▶ Task
Images are not part of the copy; write out the rest of the data exactly as given.

(Rows from a 3D scene dataset)
(begin)

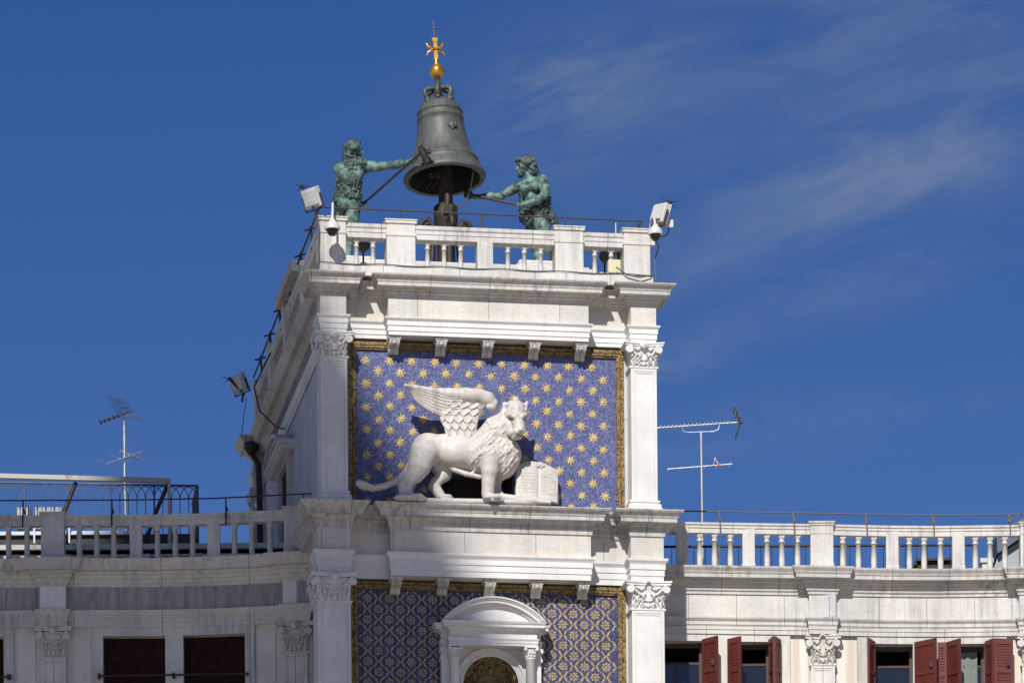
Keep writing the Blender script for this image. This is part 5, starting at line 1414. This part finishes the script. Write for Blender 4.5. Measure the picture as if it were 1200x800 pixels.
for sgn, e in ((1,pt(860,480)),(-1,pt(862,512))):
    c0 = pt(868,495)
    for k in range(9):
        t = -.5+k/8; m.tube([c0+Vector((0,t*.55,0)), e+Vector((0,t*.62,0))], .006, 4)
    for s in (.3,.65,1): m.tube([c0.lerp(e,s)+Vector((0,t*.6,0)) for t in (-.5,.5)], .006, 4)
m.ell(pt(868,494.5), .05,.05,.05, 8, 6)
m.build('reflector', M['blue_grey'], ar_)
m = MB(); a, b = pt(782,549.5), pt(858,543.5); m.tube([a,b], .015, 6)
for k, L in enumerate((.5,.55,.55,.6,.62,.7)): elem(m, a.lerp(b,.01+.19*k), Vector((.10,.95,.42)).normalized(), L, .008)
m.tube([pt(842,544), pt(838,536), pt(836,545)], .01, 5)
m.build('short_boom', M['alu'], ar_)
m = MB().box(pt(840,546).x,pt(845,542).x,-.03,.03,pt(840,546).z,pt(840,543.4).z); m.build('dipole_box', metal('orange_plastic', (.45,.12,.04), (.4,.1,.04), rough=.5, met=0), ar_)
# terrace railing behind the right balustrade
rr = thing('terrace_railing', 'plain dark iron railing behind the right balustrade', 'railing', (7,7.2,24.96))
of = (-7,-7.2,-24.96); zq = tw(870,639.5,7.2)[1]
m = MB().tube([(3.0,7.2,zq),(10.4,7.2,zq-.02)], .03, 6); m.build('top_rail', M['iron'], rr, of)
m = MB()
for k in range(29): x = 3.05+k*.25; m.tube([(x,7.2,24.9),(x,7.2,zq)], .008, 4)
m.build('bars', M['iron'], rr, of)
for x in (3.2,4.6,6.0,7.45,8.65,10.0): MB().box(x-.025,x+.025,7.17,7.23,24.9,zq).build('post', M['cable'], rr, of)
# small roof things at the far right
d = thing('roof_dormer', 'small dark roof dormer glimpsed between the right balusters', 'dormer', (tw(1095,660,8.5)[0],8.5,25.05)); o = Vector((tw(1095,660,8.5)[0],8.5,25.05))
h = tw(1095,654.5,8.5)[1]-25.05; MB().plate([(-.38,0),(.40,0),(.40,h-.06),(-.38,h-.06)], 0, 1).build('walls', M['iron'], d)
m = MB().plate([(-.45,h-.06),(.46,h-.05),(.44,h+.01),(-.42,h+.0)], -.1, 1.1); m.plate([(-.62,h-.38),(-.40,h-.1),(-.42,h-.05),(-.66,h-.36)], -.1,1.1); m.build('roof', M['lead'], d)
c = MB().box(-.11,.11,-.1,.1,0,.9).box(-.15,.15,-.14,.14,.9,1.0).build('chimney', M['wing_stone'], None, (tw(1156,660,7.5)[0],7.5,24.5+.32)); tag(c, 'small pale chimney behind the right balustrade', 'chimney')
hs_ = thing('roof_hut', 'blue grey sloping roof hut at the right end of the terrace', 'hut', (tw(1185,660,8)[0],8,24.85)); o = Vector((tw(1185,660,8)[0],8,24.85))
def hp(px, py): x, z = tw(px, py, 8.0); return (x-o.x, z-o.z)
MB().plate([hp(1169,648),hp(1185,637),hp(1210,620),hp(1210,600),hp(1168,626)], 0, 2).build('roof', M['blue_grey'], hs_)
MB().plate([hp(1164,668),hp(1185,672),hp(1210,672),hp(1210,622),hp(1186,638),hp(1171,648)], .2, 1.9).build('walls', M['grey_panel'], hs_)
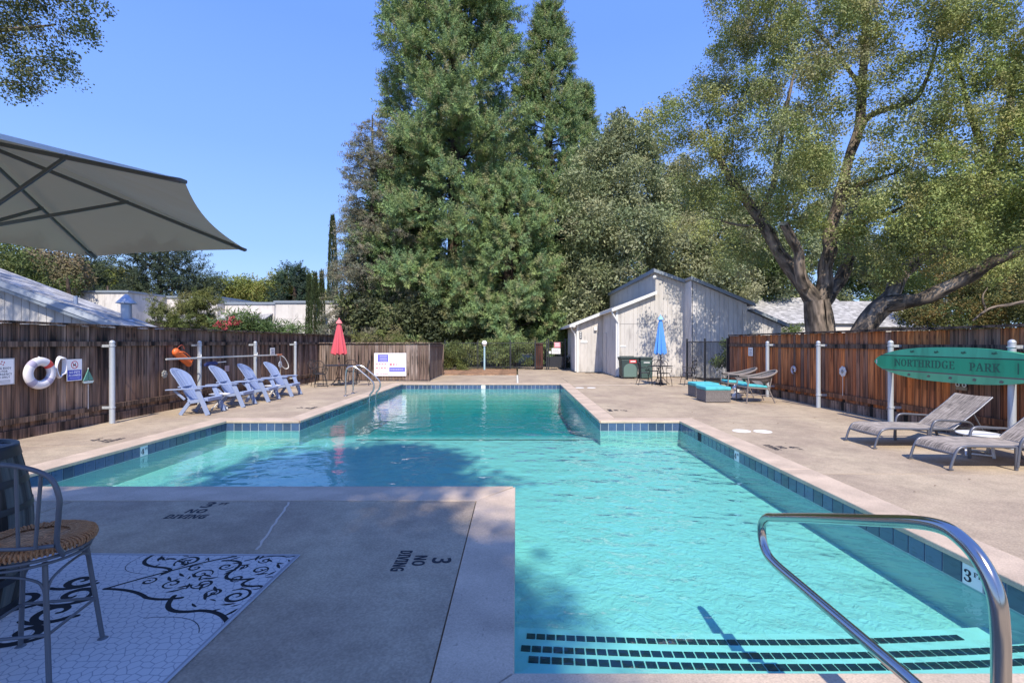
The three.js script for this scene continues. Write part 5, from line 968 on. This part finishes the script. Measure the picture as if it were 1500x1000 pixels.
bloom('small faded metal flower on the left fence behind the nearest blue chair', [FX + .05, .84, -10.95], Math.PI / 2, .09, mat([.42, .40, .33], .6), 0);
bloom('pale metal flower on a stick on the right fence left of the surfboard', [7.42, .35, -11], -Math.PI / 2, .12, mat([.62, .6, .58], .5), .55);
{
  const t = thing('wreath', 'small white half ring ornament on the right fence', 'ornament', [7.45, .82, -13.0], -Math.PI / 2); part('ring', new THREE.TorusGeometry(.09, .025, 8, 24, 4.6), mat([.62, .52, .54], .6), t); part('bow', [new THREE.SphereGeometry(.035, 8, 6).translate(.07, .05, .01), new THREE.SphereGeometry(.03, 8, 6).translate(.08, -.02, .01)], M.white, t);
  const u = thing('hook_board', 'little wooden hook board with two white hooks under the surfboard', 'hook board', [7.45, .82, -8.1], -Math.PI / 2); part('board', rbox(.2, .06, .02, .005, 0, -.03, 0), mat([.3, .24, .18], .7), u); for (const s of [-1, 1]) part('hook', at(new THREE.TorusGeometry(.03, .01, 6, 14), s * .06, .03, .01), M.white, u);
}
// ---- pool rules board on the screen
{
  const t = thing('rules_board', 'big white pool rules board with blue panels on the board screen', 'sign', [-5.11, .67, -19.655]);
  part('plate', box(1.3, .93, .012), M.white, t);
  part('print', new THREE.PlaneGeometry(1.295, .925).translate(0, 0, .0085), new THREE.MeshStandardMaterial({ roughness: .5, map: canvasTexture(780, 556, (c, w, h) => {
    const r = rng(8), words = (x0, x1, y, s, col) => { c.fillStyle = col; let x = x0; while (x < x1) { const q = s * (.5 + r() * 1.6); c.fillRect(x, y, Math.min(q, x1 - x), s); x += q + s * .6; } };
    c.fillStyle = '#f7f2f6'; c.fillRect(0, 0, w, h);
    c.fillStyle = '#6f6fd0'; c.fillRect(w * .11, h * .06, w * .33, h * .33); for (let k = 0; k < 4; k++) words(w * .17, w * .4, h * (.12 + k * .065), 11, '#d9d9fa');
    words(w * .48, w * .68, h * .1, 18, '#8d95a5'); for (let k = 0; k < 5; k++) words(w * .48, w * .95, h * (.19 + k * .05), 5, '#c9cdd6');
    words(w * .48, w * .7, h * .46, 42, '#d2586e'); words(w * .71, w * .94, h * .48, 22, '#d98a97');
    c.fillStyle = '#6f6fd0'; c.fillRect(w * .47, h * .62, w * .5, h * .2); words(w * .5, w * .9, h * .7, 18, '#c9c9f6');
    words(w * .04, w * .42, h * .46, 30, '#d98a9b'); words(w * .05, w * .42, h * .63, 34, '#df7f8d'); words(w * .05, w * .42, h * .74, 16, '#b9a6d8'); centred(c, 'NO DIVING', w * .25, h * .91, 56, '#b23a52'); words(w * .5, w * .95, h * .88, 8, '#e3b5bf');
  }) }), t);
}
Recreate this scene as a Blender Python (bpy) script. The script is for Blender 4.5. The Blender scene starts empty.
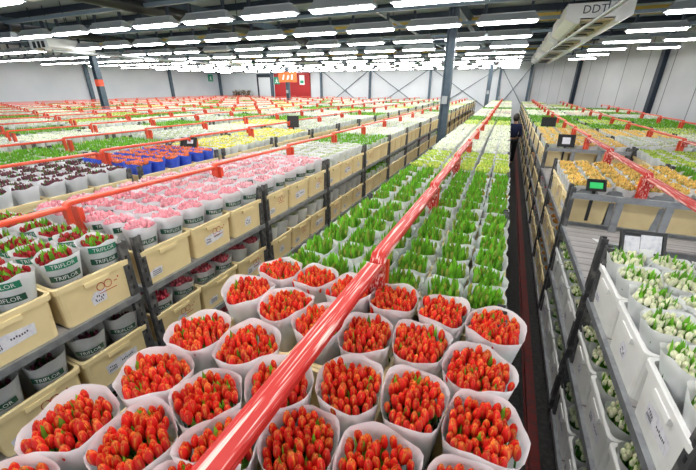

(end)

▶ Answer to this task
Keep writing the Blender script for this image. This is part 5, starting at line 1414. This part finishes the script. Write for Blender 4.5. Measure the picture as if it were 1200x800 pixels.
for sgn, e in ((1,pt(860,480)),(-1,pt(862,512))):
    c0 = pt(868,495)
    for k in range(9):
        t = -.5+k/8; m.tube([c0+Vector((0,t*.55,0)), e+Vector((0,t*.62,0))], .006, 4)
    for s in (.3,.65,1): m.tube([c0.lerp(e,s)+Vector((0,t*.6,0)) for t in (-.5,.5)], .006, 4)
m.ell(pt(868,494.5), .05,.05,.05, 8, 6)
m.build('reflector', M['blue_grey'], ar_)
m = MB(); a, b = pt(782,549.5), pt(858,543.5); m.tube([a,b], .015, 6)
for k, L in enumerate((.5,.55,.55,.6,.62,.7)): elem(m, a.lerp(b,.01+.19*k), Vector((.10,.95,.42)).normalized(), L, .008)
m.tube([pt(842,544), pt(838,536), pt(836,545)], .01, 5)
m.build('short_boom', M['alu'], ar_)
m = MB().box(pt(840,546).x,pt(845,542).x,-.03,.03,pt(840,546).z,pt(840,543.4).z); m.build('dipole_box', metal('orange_plastic', (.45,.12,.04), (.4,.1,.04), rough=.5, met=0), ar_)
# terrace railing behind the right balustrade
rr = thing('terrace_railing', 'plain dark iron railing behind the right balustrade', 'railing', (7,7.2,24.96))
of = (-7,-7.2,-24.96); zq = tw(870,639.5,7.2)[1]
m = MB().tube([(3.0,7.2,zq),(10.4,7.2,zq-.02)], .03, 6); m.build('top_rail', M['iron'], rr, of)
m = MB()
for k in range(29): x = 3.05+k*.25; m.tube([(x,7.2,24.9),(x,7.2,zq)], .008, 4)
m.build('bars', M['iron'], rr, of)
for x in (3.2,4.6,6.0,7.45,8.65,10.0): MB().box(x-.025,x+.025,7.17,7.23,24.9,zq).build('post', M['cable'], rr, of)
# small roof things at the far right
d = thing('roof_dormer', 'small dark roof dormer glimpsed between the right balusters', 'dormer', (tw(1095,660,8.5)[0],8.5,25.05)); o = Vector((tw(1095,660,8.5)[0],8.5,25.05))
h = tw(1095,654.5,8.5)[1]-25.05; MB().plate([(-.38,0),(.40,0),(.40,h-.06),(-.38,h-.06)], 0, 1).build('walls', M['iron'], d)
m = MB().plate([(-.45,h-.06),(.46,h-.05),(.44,h+.01),(-.42,h+.0)], -.1, 1.1); m.plate([(-.62,h-.38),(-.40,h-.1),(-.42,h-.05),(-.66,h-.36)], -.1,1.1); m.build('roof', M['lead'], d)
c = MB().box(-.11,.11,-.1,.1,0,.9).box(-.15,.15,-.14,.14,.9,1.0).build('chimney', M['wing_stone'], None, (tw(1156,660,7.5)[0],7.5,24.5+.32)); tag(c, 'small pale chimney behind the right balustrade', 'chimney')
hs_ = thing('roof_hut', 'blue grey sloping roof hut at the right end of the terrace', 'hut', (tw(1185,660,8)[0],8,24.85)); o = Vector((tw(1185,660,8)[0],8,24.85))
def hp(px, py): x, z = tw(px, py, 8.0); return (x-o.x, z-o.z)
MB().plate([hp(1169,648),hp(1185,637),hp(1210,620),hp(1210,600),hp(1168,626)], 0, 2).build('roof', M['blue_grey'], hs_)
MB().plate([hp(1164,668),hp(1185,672),hp(1210,672),hp(1210,622),hp(1186,638),hp(1171,648)], .2, 1.9).build('walls', M['grey_panel'], hs_)
The three.js script for this scene continues. Write part 5, from line 968 on. This part finishes the script. Measure the picture as if it were 1500x1000 pixels.
bloom('small faded metal flower on the left fence behind the nearest blue chair', [FX + .05, .84, -10.95], Math.PI / 2, .09, mat([.42, .40, .33], .6), 0);
bloom('pale metal flower on a stick on the right fence left of the surfboard', [7.42, .35, -11], -Math.PI / 2, .12, mat([.62, .6, .58], .5), .55);
{
  const t = thing('wreath', 'small white half ring ornament on the right fence', 'ornament', [7.45, .82, -13.0], -Math.PI / 2); part('ring', new THREE.TorusGeometry(.09, .025, 8, 24, 4.6), mat([.62, .52, .54], .6), t); part('bow', [new THREE.SphereGeometry(.035, 8, 6).translate(.07, .05, .01), new THREE.SphereGeometry(.03, 8, 6).translate(.08, -.02, .01)], M.white, t);
  const u = thing('hook_board', 'little wooden hook board with two white hooks under the surfboard', 'hook board', [7.45, .82, -8.1], -Math.PI / 2); part('board', rbox(.2, .06, .02, .005, 0, -.03, 0), mat([.3, .24, .18], .7), u); for (const s of [-1, 1]) part('hook', at(new THREE.TorusGeometry(.03, .01, 6, 14), s * .06, .03, .01), M.white, u);
}
// ---- pool rules board on the screen
{
  const t = thing('rules_board', 'big white pool rules board with blue panels on the board screen', 'sign', [-5.11, .67, -19.655]);
  part('plate', box(1.3, .93, .012), M.white, t);
  part('print', new THREE.PlaneGeometry(1.295, .925).translate(0, 0, .0085), new THREE.MeshStandardMaterial({ roughness: .5, map: canvasTexture(780, 556, (c, w, h) => {
    const r = rng(8), words = (x0, x1, y, s, col) => { c.fillStyle = col; let x = x0; while (x < x1) { const q = s * (.5 + r() * 1.6); c.fillRect(x, y, Math.min(q, x1 - x), s); x += q + s * .6; } };
    c.fillStyle = '#f7f2f6'; c.fillRect(0, 0, w, h);
    c.fillStyle = '#6f6fd0'; c.fillRect(w * .11, h * .06, w * .33, h * .33); for (let k = 0; k < 4; k++) words(w * .17, w * .4, h * (.12 + k * .065), 11, '#d9d9fa');
    words(w * .48, w * .68, h * .1, 18, '#8d95a5'); for (let k = 0; k < 5; k++) words(w * .48, w * .95, h * (.19 + k * .05), 5, '#c9cdd6');
    words(w * .48, w * .7, h * .46, 42, '#d2586e'); words(w * .71, w * .94, h * .48, 22, '#d98a97');
    c.fillStyle = '#6f6fd0'; c.fillRect(w * .47, h * .62, w * .5, h * .2); words(w * .5, w * .9, h * .7, 18, '#c9c9f6');
    words(w * .04, w * .42, h * .46, 30, '#d98a9b'); words(w * .05, w * .42, h * .63, 34, '#df7f8d'); words(w * .05, w * .42, h * .74, 16, '#b9a6d8'); centred(c, 'NO DIVING', w * .25, h * .91, 56, '#b23a52'); words(w * .5, w * .95, h * .88, 8, '#e3b5bf');
  }) }), t);
}
Recreate this scene as a Blender Python (bpy) script. The script is for Blender 4.5. The Blender scene starts empty.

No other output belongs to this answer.